In a tablet power envelope? I don't think so, not yet. I still suspect that the best bet for a Wii U competitor would be Haswell with on package DRAM, 10W TDP.
lthough Intel mentioned that the Haswell GT3 config would have twice the shader count of Haswell GT2, it was careful not to disclose the total number of EUs in any of the versions. Based on the information we have at this point, GT3 should be a 40 EU configuration while GT2 should feature 20 EUs...
Beyond the resource streamer, most of the fixed function graphics hardware sees a doubling of performance in Haswell.
In Ultrabooks those gains will be limited to around 30% max given the strict power limits.
Given the a combination of embedded high bandwidth RAM and binned 22nm Intel chips vs stock standard 45nm IBM parts it would be a stretch to IMO to say that it won't be as powerful, if not more powerful as the Wii U.

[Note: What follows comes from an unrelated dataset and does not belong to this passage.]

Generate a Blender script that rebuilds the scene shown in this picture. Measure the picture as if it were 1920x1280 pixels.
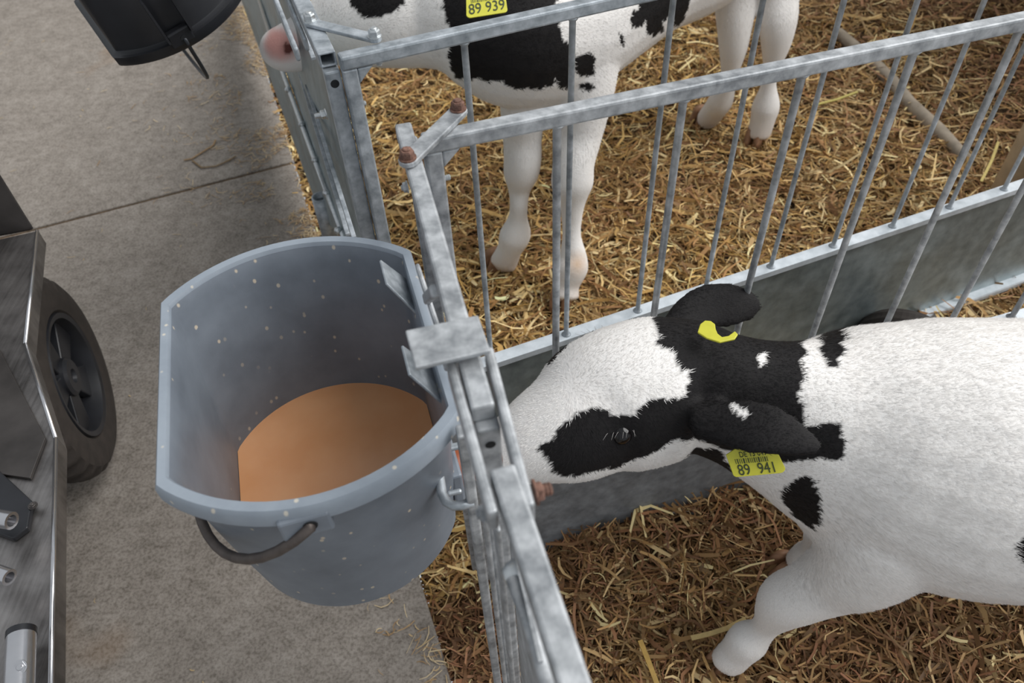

Not so at the beginning of a console generation. for example, the 360 was by far the best platform to play Oblivion on for a full year, despite PC GPUs having the same paper FLOPs as Xenos (and yes part of this had to do with Bethesda's inability to implement a proper LOD system and cull geometry).
Oblivion runs like ass on X360. For a full year? Hardly, 8800GTS/GTX came out in November that year. A Venice@2.4GHz/2GB/X1900XT combo with some tweaking could run it at 19x12 with higher/more stable framerate and detail than X360. Barton/Northwood with 6800GT ran it fine at 1280x1024 and that's >40% more pixels than 720p.
No it didn't. I had an Athlon X2 + 6800GT, it ran fine in dungeons, reasonably in cities, but tanked in outdoor areas, - unless you reduced draw distance and foilage.
And none of the Nvidia cards did HDR+AA until after the 8800 launched.
Nvidia cards didn't do HDR+AA in Oblivion until late 2006. You can blame Bethesda if you want. ATI enabled it in a driver patch, Nvidia didn't.
You can also blame them for the lack of an effective LOD system which is why PC GPU performance in outdoor areas were so poor; A shit ton of geometry would be processed to render a few pixels for an object in the distance. Oblivion was clearly developed with the 360 as the primary platform, with its unified shaders and its very high alpha blending bandwidth the 360 was more or less immune to high geometry load and foliage overdraw.
If we're talking sales, consoles dominate the FPS genre now. The PC-exclusive AAA FPS is nearly extinct, and the few that are spotted in the wild rarely break much past 2m units, much less the 5-10m you see the top console games achieving.